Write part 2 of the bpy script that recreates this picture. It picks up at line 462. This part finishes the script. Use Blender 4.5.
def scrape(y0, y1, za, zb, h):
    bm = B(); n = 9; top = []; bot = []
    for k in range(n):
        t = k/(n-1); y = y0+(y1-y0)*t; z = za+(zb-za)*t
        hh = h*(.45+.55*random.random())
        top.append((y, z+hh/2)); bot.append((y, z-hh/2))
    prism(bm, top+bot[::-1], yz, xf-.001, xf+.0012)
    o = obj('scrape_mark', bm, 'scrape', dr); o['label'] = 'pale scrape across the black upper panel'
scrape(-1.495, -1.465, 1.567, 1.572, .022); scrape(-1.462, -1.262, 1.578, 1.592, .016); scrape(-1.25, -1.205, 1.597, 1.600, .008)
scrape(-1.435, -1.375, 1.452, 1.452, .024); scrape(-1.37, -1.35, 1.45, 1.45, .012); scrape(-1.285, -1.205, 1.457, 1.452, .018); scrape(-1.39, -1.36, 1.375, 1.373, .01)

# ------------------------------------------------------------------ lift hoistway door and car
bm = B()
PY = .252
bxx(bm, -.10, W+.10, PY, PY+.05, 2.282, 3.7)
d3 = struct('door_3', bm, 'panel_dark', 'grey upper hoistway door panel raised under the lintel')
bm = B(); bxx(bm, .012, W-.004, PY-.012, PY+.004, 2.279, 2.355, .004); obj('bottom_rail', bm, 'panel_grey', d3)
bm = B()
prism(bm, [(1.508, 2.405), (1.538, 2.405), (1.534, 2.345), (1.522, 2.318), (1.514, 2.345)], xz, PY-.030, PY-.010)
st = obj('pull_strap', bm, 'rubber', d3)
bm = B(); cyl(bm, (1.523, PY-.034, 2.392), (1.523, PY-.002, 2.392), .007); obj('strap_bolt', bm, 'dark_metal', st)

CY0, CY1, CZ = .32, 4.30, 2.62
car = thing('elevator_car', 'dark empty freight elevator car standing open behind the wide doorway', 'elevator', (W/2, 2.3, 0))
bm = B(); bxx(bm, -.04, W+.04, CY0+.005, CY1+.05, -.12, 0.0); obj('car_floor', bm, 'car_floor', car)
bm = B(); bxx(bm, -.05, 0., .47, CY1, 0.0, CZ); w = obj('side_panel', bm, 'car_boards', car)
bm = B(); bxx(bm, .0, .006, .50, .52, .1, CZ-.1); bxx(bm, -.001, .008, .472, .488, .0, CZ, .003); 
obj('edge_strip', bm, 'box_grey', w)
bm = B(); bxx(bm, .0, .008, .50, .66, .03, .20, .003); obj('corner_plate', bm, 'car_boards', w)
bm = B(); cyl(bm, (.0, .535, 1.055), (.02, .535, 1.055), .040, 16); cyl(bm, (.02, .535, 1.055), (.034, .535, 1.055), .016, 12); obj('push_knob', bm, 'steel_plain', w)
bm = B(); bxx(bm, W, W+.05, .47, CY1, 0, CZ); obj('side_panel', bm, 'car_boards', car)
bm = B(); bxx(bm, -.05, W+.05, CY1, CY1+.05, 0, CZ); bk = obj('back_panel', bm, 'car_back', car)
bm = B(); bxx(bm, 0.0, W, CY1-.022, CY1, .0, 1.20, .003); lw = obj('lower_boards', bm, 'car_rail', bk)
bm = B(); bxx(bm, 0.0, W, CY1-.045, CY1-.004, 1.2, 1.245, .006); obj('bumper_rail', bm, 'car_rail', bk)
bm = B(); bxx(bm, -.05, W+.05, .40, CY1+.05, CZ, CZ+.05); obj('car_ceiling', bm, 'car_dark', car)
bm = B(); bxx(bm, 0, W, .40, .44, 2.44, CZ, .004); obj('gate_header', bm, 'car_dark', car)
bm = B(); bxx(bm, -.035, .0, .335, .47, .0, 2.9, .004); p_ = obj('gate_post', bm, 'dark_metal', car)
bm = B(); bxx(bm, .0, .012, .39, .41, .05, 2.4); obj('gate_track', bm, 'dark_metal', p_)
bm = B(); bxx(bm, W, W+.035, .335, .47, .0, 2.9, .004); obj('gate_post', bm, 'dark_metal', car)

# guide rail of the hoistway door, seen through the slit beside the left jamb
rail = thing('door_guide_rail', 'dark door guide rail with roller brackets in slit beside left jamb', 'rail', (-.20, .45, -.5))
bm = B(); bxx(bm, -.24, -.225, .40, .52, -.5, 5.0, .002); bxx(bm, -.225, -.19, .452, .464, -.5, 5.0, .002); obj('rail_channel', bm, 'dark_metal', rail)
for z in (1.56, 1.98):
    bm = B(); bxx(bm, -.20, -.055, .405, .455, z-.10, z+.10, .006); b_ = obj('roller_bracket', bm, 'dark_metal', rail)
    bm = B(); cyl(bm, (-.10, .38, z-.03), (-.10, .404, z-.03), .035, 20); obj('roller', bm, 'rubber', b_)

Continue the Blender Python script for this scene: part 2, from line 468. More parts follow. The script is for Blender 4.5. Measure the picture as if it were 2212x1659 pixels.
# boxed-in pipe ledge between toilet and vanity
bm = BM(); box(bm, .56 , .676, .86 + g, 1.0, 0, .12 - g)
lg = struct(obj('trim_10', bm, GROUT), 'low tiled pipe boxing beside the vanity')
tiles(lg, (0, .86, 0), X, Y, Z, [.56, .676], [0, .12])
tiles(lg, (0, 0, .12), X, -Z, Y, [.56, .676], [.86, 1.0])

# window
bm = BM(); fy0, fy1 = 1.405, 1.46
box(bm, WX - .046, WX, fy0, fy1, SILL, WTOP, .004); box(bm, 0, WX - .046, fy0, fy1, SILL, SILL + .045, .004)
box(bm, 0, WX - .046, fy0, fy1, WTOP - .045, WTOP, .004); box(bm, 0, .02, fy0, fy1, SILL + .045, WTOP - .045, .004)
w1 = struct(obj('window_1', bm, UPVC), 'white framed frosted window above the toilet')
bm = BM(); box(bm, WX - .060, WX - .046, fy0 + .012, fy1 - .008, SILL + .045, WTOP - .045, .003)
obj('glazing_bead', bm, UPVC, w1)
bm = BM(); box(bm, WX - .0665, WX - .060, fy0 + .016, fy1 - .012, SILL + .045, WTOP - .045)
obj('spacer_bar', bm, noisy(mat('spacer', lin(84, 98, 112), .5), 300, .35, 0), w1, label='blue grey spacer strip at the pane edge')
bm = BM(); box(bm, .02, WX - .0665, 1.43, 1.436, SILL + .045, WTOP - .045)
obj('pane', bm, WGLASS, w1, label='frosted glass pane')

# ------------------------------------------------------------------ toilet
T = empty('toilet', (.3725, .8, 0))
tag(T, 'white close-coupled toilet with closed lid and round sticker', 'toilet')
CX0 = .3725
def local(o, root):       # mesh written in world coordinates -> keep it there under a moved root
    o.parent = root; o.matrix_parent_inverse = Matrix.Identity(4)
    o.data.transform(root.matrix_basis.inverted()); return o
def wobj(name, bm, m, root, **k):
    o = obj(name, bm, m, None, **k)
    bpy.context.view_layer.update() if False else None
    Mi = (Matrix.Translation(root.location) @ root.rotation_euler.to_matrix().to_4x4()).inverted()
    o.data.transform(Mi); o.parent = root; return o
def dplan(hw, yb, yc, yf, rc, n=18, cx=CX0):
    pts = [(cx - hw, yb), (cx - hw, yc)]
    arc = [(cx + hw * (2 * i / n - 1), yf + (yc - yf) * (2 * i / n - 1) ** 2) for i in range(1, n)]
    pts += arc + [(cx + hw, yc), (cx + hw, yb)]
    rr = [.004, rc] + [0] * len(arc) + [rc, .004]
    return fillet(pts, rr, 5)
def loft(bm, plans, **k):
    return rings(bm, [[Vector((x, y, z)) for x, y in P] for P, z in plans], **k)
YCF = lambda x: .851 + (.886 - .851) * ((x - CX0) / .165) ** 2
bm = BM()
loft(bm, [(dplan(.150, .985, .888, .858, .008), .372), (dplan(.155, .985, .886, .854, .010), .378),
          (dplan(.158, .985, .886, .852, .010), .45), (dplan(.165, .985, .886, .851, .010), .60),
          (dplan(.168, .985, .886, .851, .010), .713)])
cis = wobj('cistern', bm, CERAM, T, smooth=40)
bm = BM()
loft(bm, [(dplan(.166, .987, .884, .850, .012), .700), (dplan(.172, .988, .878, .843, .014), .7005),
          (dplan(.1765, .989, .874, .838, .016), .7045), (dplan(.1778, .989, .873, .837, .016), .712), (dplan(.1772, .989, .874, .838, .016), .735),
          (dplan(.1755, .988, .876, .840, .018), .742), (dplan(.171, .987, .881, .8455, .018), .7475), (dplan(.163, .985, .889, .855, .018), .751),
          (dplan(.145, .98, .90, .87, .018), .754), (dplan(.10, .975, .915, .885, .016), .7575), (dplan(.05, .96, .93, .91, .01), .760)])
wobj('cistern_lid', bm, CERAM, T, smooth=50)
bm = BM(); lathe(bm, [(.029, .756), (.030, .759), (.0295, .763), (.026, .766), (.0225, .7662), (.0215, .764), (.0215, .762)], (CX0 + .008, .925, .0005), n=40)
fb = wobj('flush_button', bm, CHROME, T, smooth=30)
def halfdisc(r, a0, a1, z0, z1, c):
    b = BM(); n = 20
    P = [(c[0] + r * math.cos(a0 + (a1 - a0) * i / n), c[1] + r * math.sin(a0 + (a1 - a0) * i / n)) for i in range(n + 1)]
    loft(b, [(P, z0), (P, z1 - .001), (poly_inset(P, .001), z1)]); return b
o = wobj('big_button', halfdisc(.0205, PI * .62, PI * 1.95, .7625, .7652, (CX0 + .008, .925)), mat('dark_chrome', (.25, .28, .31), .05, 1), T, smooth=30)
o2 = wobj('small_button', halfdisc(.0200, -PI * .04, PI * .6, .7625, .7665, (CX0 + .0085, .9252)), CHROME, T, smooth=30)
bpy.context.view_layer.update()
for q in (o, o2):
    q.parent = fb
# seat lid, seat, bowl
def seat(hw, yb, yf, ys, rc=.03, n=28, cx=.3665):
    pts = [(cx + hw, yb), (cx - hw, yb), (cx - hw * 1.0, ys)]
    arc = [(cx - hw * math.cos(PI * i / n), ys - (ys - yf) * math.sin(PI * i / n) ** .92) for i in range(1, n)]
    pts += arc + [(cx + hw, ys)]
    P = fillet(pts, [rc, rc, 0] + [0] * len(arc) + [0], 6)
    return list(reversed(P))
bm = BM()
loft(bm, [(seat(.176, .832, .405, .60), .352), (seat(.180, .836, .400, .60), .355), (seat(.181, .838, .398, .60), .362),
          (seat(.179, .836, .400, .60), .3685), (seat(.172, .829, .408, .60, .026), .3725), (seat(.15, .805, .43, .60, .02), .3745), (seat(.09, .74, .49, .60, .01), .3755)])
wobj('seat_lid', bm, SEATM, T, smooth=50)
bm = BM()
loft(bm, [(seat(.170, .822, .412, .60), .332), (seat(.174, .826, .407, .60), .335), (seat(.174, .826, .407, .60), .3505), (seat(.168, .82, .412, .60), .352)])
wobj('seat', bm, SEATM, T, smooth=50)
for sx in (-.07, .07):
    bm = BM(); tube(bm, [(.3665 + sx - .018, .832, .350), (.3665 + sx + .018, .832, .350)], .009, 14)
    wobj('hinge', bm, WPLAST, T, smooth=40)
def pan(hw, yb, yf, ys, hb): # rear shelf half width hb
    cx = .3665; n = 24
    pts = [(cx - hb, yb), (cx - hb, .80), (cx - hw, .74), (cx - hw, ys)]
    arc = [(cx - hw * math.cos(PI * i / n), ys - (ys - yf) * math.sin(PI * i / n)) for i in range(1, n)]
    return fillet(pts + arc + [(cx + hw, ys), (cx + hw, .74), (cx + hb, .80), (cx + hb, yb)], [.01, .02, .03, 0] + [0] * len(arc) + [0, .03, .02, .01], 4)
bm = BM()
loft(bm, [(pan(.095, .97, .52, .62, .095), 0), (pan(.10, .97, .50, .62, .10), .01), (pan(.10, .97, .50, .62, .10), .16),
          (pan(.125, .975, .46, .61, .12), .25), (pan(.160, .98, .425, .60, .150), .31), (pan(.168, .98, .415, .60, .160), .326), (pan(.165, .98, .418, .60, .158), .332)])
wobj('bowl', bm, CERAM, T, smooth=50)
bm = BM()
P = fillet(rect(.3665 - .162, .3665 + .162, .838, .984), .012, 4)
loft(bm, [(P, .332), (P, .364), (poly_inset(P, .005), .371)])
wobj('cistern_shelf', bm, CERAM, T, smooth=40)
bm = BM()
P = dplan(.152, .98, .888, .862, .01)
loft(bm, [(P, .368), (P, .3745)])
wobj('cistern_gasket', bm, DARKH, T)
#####
— OBJECTIVE —
Only the lines from the beginning of the material to the line containing "car = thing('elevator_car', 'dark" should be echoed, verbatim and in full.

— WRITTEN RESPONSE —
Write part 2 of the bpy script that recreates this picture. It picks up at line 462. This part finishes the script. Use Blender 4.5.
def scrape(y0, y1, za, zb, h):
    bm = B(); n = 9; top = []; bot = []
    for k in range(n):
        t = k/(n-1); y = y0+(y1-y0)*t; z = za+(zb-za)*t
        hh = h*(.45+.55*random.random())
        top.append((y, z+hh/2)); bot.append((y, z-hh/2))
    prism(bm, top+bot[::-1], yz, xf-.001, xf+.0012)
    o = obj('scrape_mark', bm, 'scrape', dr); o['label'] = 'pale scrape across the black upper panel'
scrape(-1.495, -1.465, 1.567, 1.572, .022); scrape(-1.462, -1.262, 1.578, 1.592, .016); scrape(-1.25, -1.205, 1.597, 1.600, .008)
scrape(-1.435, -1.375, 1.452, 1.452, .024); scrape(-1.37, -1.35, 1.45, 1.45, .012); scrape(-1.285, -1.205, 1.457, 1.452, .018); scrape(-1.39, -1.36, 1.375, 1.373, .01)

# ------------------------------------------------------------------ lift hoistway door and car
bm = B()
PY = .252
bxx(bm, -.10, W+.10, PY, PY+.05, 2.282, 3.7)
d3 = struct('door_3', bm, 'panel_dark', 'grey upper hoistway door panel raised under the lintel')
bm = B(); bxx(bm, .012, W-.004, PY-.012, PY+.004, 2.279, 2.355, .004); obj('bottom_rail', bm, 'panel_grey', d3)
bm = B()
prism(bm, [(1.508, 2.405), (1.538, 2.405), (1.534, 2.345), (1.522, 2.318), (1.514, 2.345)], xz, PY-.030, PY-.010)
st = obj('pull_strap', bm, 'rubber', d3)
bm = B(); cyl(bm, (1.523, PY-.034, 2.392), (1.523, PY-.002, 2.392), .007); obj('strap_bolt', bm, 'dark_metal', st)

CY0, CY1, CZ = .32, 4.30, 2.62
car = thing('elevator_car', 'dark empty freight elevator car standing open behind the wide doorway', 'elevator', (W/2, 2.3, 0))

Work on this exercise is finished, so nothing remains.